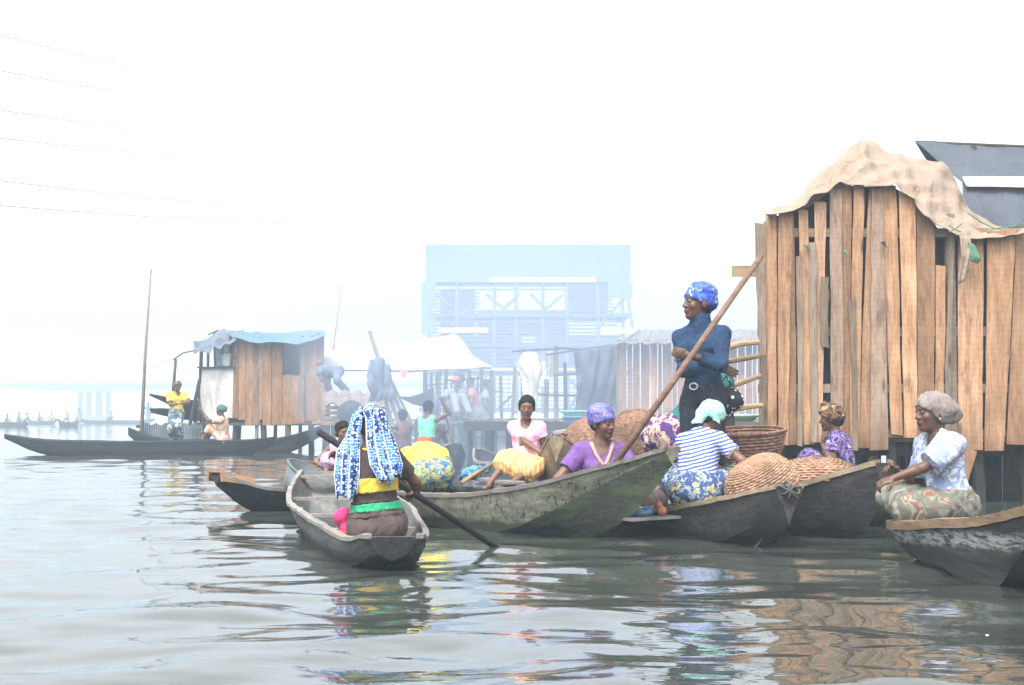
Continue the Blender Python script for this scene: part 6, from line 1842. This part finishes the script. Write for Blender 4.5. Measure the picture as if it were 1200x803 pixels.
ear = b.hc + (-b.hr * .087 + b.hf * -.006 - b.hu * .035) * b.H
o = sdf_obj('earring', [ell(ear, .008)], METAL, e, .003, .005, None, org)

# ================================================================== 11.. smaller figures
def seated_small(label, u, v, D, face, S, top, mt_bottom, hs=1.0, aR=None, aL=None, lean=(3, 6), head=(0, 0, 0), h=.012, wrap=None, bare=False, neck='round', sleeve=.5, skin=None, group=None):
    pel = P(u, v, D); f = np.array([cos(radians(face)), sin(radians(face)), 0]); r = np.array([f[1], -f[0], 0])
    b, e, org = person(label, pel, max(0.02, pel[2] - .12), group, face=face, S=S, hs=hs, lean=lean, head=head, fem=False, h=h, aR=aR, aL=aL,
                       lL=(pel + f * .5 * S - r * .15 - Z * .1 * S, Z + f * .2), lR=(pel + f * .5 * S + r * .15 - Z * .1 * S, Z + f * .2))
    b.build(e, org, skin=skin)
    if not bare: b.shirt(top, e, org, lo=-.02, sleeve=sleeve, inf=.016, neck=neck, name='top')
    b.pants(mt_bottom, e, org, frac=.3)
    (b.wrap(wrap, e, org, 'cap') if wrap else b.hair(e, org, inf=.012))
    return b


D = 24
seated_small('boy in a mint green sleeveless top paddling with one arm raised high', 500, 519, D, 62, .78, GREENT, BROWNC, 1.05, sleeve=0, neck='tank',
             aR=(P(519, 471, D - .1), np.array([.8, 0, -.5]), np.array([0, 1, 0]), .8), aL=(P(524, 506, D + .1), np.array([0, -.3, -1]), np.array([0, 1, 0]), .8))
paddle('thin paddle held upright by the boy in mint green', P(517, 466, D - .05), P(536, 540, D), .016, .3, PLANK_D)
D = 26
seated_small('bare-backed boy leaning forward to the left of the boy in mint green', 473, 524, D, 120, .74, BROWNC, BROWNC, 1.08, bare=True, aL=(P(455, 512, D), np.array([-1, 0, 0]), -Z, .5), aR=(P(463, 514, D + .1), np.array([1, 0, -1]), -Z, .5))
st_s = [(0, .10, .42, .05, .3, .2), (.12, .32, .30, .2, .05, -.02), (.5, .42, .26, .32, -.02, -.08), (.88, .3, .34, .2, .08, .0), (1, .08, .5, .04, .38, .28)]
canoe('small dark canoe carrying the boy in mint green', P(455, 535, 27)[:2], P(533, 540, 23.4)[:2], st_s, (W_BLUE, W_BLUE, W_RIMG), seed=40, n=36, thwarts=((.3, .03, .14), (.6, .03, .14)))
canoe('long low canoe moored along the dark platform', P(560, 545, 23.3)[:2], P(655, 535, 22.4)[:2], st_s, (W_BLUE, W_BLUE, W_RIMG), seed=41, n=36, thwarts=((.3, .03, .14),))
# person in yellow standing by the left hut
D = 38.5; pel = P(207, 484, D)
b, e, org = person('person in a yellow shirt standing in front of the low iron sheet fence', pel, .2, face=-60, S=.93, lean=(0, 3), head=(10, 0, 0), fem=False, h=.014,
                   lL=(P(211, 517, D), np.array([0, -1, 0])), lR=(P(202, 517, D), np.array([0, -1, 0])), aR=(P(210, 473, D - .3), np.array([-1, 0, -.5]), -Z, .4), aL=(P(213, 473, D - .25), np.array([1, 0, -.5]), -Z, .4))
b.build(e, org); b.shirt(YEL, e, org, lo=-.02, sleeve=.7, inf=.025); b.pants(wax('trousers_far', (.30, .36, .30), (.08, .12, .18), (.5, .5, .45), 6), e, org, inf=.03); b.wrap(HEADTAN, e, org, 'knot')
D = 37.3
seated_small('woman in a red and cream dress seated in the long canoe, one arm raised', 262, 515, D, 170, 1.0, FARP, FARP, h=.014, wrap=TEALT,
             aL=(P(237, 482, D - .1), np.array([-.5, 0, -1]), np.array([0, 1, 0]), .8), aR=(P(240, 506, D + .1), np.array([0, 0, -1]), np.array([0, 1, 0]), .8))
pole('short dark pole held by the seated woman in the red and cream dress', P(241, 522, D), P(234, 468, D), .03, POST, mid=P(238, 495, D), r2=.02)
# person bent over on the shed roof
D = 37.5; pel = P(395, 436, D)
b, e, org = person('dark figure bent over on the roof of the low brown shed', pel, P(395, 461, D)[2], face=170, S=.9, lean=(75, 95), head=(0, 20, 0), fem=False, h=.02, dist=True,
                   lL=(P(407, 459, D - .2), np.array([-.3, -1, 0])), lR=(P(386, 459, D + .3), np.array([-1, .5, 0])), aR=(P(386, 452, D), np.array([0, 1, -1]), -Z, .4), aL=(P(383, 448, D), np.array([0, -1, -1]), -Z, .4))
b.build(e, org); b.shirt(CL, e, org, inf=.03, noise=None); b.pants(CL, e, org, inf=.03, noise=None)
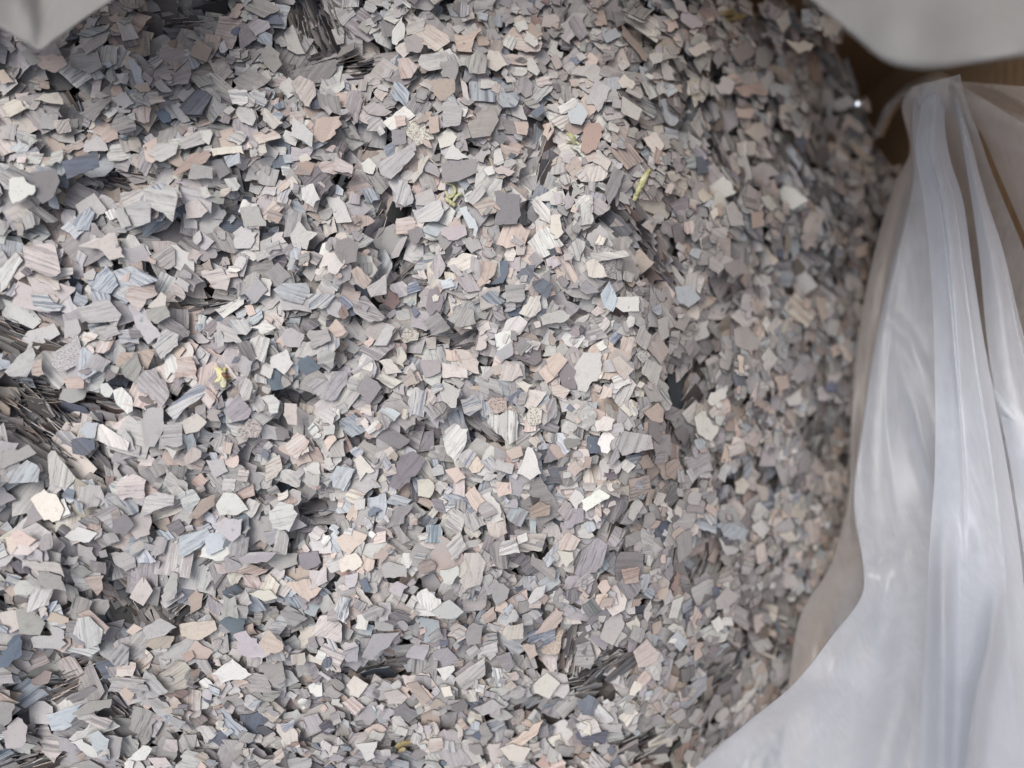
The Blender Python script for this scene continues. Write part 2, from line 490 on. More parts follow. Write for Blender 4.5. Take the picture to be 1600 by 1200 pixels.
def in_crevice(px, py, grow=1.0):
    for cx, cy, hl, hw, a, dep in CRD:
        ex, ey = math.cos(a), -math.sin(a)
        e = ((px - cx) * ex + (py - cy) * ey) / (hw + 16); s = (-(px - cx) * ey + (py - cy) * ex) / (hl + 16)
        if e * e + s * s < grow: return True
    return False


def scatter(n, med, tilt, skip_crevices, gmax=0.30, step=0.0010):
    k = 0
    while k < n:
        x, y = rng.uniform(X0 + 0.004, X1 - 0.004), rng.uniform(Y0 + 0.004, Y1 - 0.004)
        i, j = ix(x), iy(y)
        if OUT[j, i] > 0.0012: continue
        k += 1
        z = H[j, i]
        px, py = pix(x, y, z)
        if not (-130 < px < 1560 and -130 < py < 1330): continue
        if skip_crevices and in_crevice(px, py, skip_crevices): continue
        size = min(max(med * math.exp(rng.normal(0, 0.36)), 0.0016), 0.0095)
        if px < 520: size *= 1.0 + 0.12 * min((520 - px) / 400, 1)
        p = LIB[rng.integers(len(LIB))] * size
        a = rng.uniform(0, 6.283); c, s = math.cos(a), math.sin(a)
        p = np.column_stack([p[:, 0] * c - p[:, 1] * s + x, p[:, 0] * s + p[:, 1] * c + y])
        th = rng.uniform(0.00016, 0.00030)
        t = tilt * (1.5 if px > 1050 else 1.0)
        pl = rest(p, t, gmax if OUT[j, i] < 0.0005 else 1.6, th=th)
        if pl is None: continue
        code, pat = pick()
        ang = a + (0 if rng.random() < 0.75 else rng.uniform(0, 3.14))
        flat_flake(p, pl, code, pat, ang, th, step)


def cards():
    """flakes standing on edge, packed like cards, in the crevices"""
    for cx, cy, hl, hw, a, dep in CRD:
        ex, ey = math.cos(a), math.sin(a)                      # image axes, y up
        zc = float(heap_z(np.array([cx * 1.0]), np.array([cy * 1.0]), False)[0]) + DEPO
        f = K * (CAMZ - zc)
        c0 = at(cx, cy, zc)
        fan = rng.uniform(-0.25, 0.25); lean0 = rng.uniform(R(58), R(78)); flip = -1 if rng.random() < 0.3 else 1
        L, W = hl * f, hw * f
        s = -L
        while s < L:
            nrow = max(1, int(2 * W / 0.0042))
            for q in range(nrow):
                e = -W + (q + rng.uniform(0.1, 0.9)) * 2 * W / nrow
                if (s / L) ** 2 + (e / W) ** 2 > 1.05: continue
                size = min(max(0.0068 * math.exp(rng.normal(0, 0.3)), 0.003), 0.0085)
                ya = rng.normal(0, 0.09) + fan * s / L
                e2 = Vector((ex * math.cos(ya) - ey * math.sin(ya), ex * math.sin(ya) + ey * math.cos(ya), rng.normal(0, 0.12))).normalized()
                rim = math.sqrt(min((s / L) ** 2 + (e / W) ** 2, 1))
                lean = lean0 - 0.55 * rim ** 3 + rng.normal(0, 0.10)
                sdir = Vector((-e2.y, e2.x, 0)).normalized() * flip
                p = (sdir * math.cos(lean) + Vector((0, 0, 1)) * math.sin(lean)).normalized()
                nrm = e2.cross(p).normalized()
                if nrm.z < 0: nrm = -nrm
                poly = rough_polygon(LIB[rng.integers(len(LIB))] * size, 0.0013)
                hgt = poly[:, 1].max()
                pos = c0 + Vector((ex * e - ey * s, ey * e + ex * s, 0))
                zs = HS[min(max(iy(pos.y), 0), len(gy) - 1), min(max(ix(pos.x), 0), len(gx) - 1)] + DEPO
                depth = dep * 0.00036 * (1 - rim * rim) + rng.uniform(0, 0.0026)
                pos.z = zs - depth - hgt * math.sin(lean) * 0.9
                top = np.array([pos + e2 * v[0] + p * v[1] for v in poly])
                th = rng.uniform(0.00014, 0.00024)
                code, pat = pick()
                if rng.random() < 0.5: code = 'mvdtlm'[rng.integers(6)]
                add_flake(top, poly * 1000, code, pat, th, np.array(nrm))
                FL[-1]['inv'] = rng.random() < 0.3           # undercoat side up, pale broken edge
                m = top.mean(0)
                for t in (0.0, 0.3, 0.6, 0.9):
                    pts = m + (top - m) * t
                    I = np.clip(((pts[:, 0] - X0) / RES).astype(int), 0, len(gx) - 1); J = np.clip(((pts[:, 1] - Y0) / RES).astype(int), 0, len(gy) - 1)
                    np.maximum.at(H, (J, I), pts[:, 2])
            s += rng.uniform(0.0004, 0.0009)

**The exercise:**
Pick out all lines from the data above in which the word "Write" appears.

**Written response:**
Continue the Blender Python script for this scene: part 6, from line 1842. This part finishes the script. Write for Blender 4.5. Measure the picture as if it were 1200x803 pixels.
The Blender Python script for this scene continues. Write part 2, from line 490 on. More parts follow. Write for Blender 4.5. Take the picture to be 1600 by 1200 pixels.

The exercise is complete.